The model doesn't work as expected

[zeinshaheen]

Hello!

Thank you for the interesting work.

I played with your pretrained model, and I noticed that it doesn't work as expected.

To check, I took 3 consequence frames from a septuplet in Vimeo90k I used first and third one as conditions (left and right).

I encoded middle frame using vq-encoder to get latents of middle frame, and decoded the latents immediately conditioning on features extracted from left and right frames. I expected to have very close frame to the middle one. however, the generated frame has difference.

To make sure, I replaced middle latents with zeros, and passed them through decoder conditioning on features extracted from left and right frames, and I got the same output. Finally, I passed left as zeros, right and middle from septuplet and I got a mixed image between black and left frame.

Basically, I think your vq-model ignores latents generated from latent diffusion (or in my case, latents generated from middle frame) and it generates interpolated frame on its own conditioning on left and right frame.

def decode(self, rawFrame0, rawFrame1, rawFrame_middle):
        frame0 = TF.normalize(TF.to_tensor(rawFrame0), (0.5, 0.5, 0.5), (0.5, 0.5, 0.5))[None,...].cuda()
        frame1 = TF.normalize(TF.to_tensor(rawFrame1), (0.5, 0.5, 0.5), (0.5, 0.5, 0.5))[None,...].cuda()
        frame2 = TF.normalize(TF.to_tensor(rawFrame_middle), (0.5, 0.5, 0.5), (0.5, 0.5, 0.5))[None,...].cuda()

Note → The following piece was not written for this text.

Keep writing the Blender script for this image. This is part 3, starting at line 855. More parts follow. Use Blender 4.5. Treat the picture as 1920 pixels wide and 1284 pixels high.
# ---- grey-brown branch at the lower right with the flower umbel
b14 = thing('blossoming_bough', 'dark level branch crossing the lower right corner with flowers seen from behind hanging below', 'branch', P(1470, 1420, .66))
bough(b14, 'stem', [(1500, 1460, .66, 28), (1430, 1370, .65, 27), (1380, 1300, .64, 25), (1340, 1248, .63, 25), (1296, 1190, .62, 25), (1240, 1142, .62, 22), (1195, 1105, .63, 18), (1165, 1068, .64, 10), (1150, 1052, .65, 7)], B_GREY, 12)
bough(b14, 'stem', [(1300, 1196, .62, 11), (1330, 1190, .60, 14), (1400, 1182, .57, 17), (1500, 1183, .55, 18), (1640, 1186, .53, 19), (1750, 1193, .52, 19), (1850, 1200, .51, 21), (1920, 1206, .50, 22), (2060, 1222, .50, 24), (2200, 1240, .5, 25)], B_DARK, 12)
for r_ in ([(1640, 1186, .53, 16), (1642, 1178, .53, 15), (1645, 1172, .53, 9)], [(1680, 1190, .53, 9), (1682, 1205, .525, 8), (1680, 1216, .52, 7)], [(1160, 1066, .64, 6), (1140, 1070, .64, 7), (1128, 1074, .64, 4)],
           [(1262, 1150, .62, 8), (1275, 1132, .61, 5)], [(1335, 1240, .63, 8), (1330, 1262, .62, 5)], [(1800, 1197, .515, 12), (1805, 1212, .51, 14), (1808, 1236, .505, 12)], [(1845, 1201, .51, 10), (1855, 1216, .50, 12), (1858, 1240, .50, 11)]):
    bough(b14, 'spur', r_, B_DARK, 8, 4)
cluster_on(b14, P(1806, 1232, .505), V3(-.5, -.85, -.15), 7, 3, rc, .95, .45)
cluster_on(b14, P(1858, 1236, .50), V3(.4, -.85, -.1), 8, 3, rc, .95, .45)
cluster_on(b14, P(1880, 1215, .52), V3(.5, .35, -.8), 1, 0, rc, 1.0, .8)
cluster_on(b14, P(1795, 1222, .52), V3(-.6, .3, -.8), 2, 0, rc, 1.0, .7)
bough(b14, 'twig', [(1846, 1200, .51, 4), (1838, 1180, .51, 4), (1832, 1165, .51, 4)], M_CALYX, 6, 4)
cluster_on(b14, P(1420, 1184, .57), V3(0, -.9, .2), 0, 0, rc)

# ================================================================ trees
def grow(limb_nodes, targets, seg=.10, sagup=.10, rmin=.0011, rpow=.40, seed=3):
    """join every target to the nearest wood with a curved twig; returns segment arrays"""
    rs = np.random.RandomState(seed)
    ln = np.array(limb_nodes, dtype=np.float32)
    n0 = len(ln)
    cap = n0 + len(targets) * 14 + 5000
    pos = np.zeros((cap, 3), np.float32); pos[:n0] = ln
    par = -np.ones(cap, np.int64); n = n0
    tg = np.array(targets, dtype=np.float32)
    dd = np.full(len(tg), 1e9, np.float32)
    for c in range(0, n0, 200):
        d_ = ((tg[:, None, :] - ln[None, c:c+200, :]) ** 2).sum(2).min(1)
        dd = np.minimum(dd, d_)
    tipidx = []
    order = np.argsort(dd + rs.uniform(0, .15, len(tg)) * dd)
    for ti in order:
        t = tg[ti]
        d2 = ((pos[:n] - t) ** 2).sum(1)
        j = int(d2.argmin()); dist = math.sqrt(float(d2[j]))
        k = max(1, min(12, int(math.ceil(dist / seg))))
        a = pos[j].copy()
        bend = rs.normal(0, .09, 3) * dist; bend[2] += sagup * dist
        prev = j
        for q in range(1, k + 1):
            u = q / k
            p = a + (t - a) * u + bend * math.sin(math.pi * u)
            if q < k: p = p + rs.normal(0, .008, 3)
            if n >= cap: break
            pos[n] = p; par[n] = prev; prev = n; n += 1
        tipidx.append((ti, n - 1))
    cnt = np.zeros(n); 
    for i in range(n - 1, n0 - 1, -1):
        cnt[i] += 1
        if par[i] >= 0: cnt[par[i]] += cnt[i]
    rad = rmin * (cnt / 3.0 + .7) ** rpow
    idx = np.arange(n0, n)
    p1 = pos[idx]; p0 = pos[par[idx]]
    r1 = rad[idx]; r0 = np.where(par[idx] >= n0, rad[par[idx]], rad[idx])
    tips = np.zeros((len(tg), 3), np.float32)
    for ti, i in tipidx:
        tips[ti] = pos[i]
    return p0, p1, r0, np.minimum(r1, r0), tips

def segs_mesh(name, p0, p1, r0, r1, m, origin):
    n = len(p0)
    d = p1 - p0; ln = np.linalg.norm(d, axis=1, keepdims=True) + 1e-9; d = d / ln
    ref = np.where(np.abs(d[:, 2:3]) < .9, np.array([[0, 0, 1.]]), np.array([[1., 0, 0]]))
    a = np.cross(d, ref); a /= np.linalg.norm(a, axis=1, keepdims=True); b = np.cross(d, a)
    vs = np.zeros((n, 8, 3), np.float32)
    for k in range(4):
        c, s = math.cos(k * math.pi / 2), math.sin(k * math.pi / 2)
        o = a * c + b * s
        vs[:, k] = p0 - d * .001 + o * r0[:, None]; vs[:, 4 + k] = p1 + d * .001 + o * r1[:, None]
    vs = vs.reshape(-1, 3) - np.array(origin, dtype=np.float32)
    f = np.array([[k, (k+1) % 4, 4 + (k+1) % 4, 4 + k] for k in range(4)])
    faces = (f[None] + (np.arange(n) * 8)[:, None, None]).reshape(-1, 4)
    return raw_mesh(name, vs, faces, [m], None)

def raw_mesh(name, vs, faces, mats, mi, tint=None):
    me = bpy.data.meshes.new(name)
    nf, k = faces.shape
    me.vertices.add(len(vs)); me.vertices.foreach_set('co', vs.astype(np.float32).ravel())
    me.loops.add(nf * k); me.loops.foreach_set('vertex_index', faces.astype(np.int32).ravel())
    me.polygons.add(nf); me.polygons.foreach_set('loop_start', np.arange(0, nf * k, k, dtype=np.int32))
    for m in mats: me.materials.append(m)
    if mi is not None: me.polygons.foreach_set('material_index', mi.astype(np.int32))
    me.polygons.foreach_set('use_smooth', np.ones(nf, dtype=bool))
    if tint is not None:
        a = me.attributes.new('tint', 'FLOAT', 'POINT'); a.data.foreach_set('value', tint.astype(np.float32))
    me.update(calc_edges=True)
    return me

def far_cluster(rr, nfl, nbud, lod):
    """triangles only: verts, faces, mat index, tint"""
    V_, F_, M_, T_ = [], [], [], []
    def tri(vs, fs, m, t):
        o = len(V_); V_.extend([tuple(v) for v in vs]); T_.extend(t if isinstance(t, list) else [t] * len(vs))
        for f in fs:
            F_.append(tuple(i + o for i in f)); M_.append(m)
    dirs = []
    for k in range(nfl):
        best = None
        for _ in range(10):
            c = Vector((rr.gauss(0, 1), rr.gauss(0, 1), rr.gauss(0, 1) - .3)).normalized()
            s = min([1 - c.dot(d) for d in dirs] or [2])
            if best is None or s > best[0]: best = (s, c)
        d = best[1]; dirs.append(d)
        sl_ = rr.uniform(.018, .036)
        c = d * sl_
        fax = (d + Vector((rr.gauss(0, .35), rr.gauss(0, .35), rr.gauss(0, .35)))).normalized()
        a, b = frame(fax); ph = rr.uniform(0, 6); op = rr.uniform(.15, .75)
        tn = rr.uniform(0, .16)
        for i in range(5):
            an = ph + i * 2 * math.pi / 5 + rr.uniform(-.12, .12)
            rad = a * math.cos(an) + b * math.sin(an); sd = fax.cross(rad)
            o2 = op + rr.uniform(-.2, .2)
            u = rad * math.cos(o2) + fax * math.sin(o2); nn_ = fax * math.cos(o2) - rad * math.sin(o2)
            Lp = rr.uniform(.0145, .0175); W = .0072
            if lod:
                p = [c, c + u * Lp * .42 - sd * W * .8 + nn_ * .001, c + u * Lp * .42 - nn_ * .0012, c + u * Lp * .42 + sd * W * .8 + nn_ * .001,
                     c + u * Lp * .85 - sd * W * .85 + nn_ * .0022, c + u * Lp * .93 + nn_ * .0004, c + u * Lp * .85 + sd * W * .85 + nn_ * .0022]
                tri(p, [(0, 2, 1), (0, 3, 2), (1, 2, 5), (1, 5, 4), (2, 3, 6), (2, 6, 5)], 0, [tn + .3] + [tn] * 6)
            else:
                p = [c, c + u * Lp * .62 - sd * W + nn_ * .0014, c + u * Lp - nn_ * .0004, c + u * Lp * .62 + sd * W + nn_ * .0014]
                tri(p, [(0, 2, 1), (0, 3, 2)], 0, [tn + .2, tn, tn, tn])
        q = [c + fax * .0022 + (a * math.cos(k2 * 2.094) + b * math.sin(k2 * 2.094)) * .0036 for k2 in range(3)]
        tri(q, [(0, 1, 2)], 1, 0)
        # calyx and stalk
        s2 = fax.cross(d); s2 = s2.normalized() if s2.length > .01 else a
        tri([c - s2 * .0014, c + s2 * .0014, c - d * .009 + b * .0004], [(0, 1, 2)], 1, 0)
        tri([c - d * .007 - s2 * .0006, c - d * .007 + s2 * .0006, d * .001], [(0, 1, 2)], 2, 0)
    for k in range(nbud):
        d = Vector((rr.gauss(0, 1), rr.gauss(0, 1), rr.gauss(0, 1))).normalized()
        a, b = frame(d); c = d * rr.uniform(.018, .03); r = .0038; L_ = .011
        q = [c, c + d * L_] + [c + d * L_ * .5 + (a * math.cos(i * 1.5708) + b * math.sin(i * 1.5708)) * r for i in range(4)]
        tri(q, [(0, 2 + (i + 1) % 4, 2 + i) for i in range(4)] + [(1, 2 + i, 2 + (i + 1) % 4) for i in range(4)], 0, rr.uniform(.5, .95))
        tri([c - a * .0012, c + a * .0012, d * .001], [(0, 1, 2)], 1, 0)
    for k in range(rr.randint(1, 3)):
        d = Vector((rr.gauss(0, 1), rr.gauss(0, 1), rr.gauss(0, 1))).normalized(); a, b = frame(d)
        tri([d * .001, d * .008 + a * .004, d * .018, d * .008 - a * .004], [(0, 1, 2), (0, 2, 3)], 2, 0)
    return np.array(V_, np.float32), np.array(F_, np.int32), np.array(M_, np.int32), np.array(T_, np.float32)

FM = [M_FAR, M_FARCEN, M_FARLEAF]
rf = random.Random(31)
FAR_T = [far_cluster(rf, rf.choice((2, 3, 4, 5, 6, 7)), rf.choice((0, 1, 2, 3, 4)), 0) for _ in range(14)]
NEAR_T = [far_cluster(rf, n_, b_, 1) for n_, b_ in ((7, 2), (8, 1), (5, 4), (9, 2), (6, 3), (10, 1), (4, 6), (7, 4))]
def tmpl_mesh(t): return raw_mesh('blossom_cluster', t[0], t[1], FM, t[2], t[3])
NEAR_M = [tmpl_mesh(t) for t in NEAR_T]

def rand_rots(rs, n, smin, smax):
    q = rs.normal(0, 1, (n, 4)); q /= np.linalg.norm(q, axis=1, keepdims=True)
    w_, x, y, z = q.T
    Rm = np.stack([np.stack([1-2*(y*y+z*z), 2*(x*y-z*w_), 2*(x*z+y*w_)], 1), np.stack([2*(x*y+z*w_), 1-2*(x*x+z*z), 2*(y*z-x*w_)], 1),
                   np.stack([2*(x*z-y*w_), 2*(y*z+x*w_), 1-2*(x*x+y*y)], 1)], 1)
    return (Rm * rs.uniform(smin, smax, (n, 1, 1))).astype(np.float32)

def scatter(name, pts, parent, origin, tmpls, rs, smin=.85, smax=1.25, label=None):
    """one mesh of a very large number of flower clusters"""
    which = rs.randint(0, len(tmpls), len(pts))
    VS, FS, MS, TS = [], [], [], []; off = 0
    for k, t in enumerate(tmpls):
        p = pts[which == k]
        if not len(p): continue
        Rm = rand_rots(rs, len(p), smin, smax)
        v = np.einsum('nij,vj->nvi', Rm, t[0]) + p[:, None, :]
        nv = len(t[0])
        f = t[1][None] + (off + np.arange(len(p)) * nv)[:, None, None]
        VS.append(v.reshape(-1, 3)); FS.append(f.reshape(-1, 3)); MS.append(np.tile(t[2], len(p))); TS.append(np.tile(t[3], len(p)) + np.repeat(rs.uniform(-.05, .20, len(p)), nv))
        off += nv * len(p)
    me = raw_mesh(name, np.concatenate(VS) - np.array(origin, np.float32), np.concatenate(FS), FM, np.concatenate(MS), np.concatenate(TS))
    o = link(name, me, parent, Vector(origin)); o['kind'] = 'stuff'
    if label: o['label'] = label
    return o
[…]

        with torch.no_grad():
            with self.model.ema_scope():
                # form condition tensor and define shape of latent rep
                xc = {'prev_frame': frame0, 'next_frame': frame1}
                c, phi_prev_list, phi_next_list = self.model.get_learned_conditioning(xc)
                shape = (self.model.channels, c.shape[2], c.shape[3])

                out = self.model.first_stage_model.encode(frame2)
                if isinstance(out, tuple):
                    out = out[0]
                # reconstruct interpolated frame from latent
                out = self.model.decode_first_stage(out, xc, phi_prev_list, phi_next_list)
                out =  torch.clamp(out, min=-1., max=1.) # interpolated frame in [-1,1]

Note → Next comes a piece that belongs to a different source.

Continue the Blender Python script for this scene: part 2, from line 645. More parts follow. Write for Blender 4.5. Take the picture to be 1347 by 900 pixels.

        return tensor2rgb(out)[0]

[zeinshaheen]

I think your idea is nice, and I am interested in implementing a vq-model that reconstructs input conditioning on left and right frames to improve the quality of the reconstructed frames.

[danier97]

Hi,

Thank you for your interet in our work and I think it’s a very interesting question that you raised!

Regarding your first question of there being differences between the GT image and the decoded image when the GT latent is used, I believe this is expected because the autoencoder (AE) is not a lossless codec, and so it doesn’t guarantee perfect reconstruction.

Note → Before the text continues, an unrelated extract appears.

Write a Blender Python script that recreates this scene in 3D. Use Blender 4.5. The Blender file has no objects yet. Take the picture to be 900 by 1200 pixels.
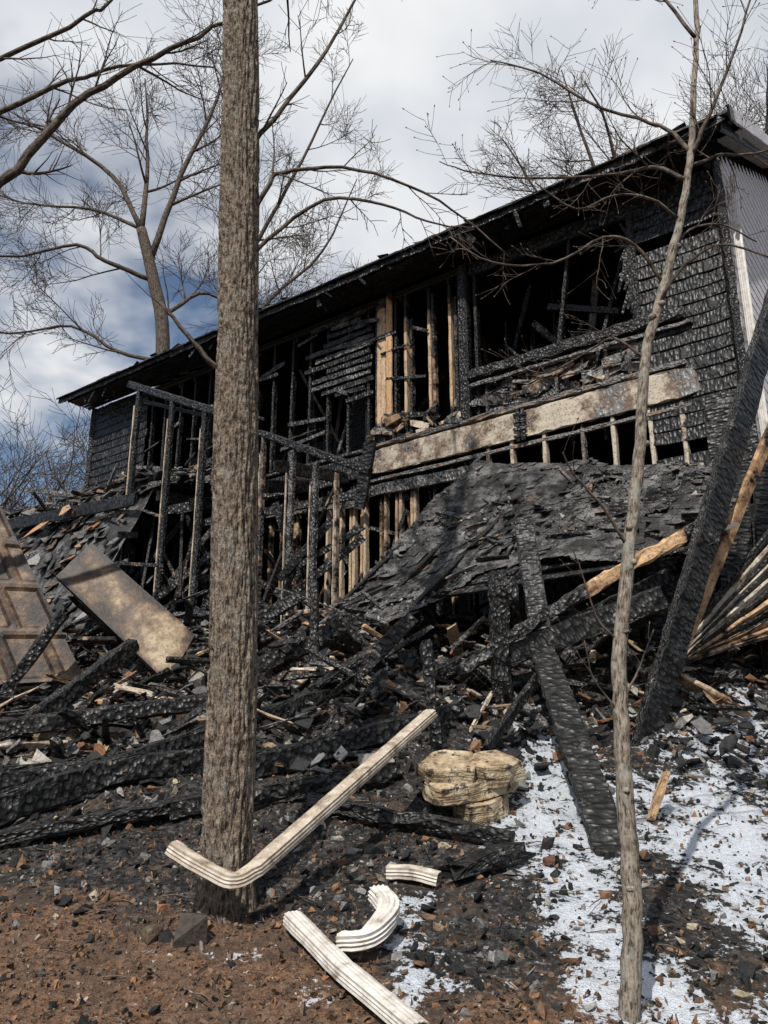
import bpy, math, random
from mathutils import Vector, noise, Matrix
import bmesh
random.seed(7)
R=random.random; U=random.uniform
V=Vector
scene=bpy.context.scene
# ------------------------------------------------------------------ helpers
def sm(a,b,x):
    t=max(0,min(1,(x-a)/(b-a))); return t*t*(3-2*t)
def nz(x,y,z=0): return noise.noise(V((x,y,z)))
class MB:
    def __init__(s): s.v=[];s.f=[];s.c=[];s.uv=[];s.sm=[]
    def ring_tube(s,rings,cols,us,perim,close=True,smooth=False):
        base=len(s.v); k=len(rings[0])
        for r,c in zip(rings,cols):
            s.v.extend(r); s.c.extend([c]*k)
        for i in range(len(rings)-1):
            for j in range(k):
                j2=(j+1)%k
                s.f.append((base+i*k+j,base+i*k+j2,base+(i+1)*k+j2,base+(i+1)*k+j))
                a=perim*j/k;b=perim*(j+1)/k
                s.uv.extend([(us[i],a),(us[i],b),(us[i+1],b),(us[i+1],a)]); s.sm.append(smooth)
        if close:
            for off,rev in ((0,True),((len(rings)-1)*k,False)):
                idx=[base+off+j for j in range(k)]
                if rev: idx.reverse()
                s.f.append(tuple(idx)); s.uv.extend([(us[0]+.03*math.cos(6.283*j/k),.03*math.sin(6.283*j/k)) for j in range(k)]); s.sm.append(False)
    def beam(s,p0,p1,w,h,up=(0,0,1),c0=(0,0,0),c1=None,seg=None,jit=.004,sag=0,cf=None,taper=1):
        p0=V(p0);p1=V(p1);c1=c1 or c0
        ax=p1-p0;L=ax.length
        if L<1e-4: return
        ax.normalize(); up=V(up)
        side=ax.cross(up)
        if side.length<1e-3: side=ax.cross(V((1,0,.1)))
        side.normalize(); up=side.cross(ax).normalized()
        seg=seg or max(2,min(26,int(L/.14)))
        ch=.18*min(w,h)
        prof=[(-w/2+ch,-h/2),(w/2-ch,-h/2),(w/2,-h/2+ch),(w/2,h/2-ch),(w/2-ch,h/2),(-w/2+ch,h/2),(-w/2,h/2-ch),(-w/2,-h/2+ch)]
        rings=[];cols=[];us=[];o=R()*20
        for i in range(seg+1):
            t=i/seg; q=p0+ax*(L*t)
            q=q+V((0,0,-sag*4*t*(1-t)))
            k=1+(taper-1)*t
            e=1.0 if 0<i<seg else U(.75,1)
            rings.append([q+side*(a*k*e+U(-jit,jit))+up*(b*k*e+U(-jit,jit))+ax*(U(-jit,jit)*(3 if i in(0,seg) else 1)) for a,b in prof])
            if cf: cols.append(cf(t))
            else: cols.append(tuple(c0[m]+(c1[m]-c0[m])*t for m in range(3)))
            us.append(o+L*t)
        s.ring_tube(rings,cols,us,2*(w+h))
    def tube(s,pts,rad,k=6,col=(0,0,0),jit=0):
        n=len(pts); rings=[];us=[];u=R()*10
        t=(pts[1]-pts[0]).normalized()
        a=t.cross(V((.3,.9,.2))); 
        if a.length<.05:a=t.cross(V((1,0,0)))
        a.normalize()
        for i in range(n):
            if i==0:t=pts[1]-pts[0]
            elif i==n-1:t=pts[-1]-pts[-2]
            else:t=pts[i+1]-pts[i-1]
            if t.length<1e-6:t=V((0,0,1))
            t.normalize()
            a=a-t*a.dot(t)
            if a.length<1e-4:a=t.orthogonal()
            a.normalize(); b=t.cross(a)
            r=rad[i]
            rings.append([pts[i]+(a*math.cos(6.2832*j/k)+b*math.sin(6.2832*j/k))*r*(1+U(-jit,jit)) for j in range(k)])
            if i:u+=(pts[i]-pts[i-1]).length
            us.append(u)
        s.ring_tube(rings,[col]*n,us,6.28*rad[0],close=(k>4),smooth=True)
    def poly(s,top,th,nrm,col):
        n=len(top);b=len(s.v);nrm=V(nrm).normalized()
        s.v.extend(top);s.v.extend([p-nrm*th for p in top]);s.c.extend([col]*(2*n))
        s.f.append(tuple(range(b,b+n)));s.uv.extend([(p.x,p.y) for p in top]);s.sm.append(False)
        s.f.append(tuple(reversed(range(b+n,b+2*n))));s.uv.extend([(p.x,p.y) for p in top]);s.sm.append(False)
        for i in range(n):
            j=(i+1)%n
            s.f.append((b+j,b+i,b+n+i,b+n+j));s.uv.extend([(0,0),(.1,0),(.1,.1),(0,.1)]);s.sm.append(False)
    def chunk(s,tpl,loc,sc,rot,col):
        b=len(s.v);vs,fs=tpl
        for p in vs:
            q=rot@V((p[0]*sc[0],p[1]*sc[1],p[2]*sc[2])); s.v.append(q+loc)
        s.c.extend([col]*len(vs))
        for f in fs:
            s.f.append(tuple(b+i for i in f));s.uv.extend([(0,0),(.05,0),(0,.05)]);s.sm.append(False)
    def obj(s,name,mat,parent=None):
        me=bpy.data.meshes.new(name); me.from_pydata([tuple(p) for p in s.v],[],s.f)
        me.polygons.foreach_set('use_smooth',s.sm)
        u=me.uv_layers.new(name='UVMap'); u.data.foreach_set('uv',[x for p in s.uv for x in p])
        ca=me.color_attributes.new('Col','FLOAT_COLOR','POINT')
        ca.data.foreach_set('color',[x for c in s.c for x in (c[0],c[1],c[2],1)])
        me.materials.append(mat); me.update()
        ob=bpy.data.objects.new(name,me); scene.collection.objects.link(ob)
        if parent: ob.parent=parent
        return ob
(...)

Regarding your second question (AE being insensitive to latent input), indeed, in some cases the AE is not affected by the latent input, but it’s not generally the case, as illustrated below.

Considering the case of f=32 (AE downsampling factor of 32, i.e. the model you tested with), below are the outputs decoded by the AE when the input latent to the decoder is (1) encodings of GT middle frame and (2) zeros. In this case, as you have observed, the AE output isn’t affected by the latent. However, for a more challenging scenario with more complex motion below, it can be seen that the latent does play a role. My explanation for this behaviour is that when f=32, the is a significant amount of information in the features of neighbouring frames (phis) so that the AE has learned to rely more heavily on those. When the scene is relatively simple, the information from the phis might be sufficient to reconstruct the frame. However, in more challenging cases (e.g. more complex and larger motions), it becomes more important to decode a good latent.

To support the explanation above, I took a look at the case of f=8, where much less information from two input frames are passed into the decoder compared to the previous case. Below are the outputs in this case. As can be seen, here the latent plays a more important role even in simple scenarios.

Many thanks.

[zeinshaheen]

The case with f=8 is interesting. Thank you for the explanation.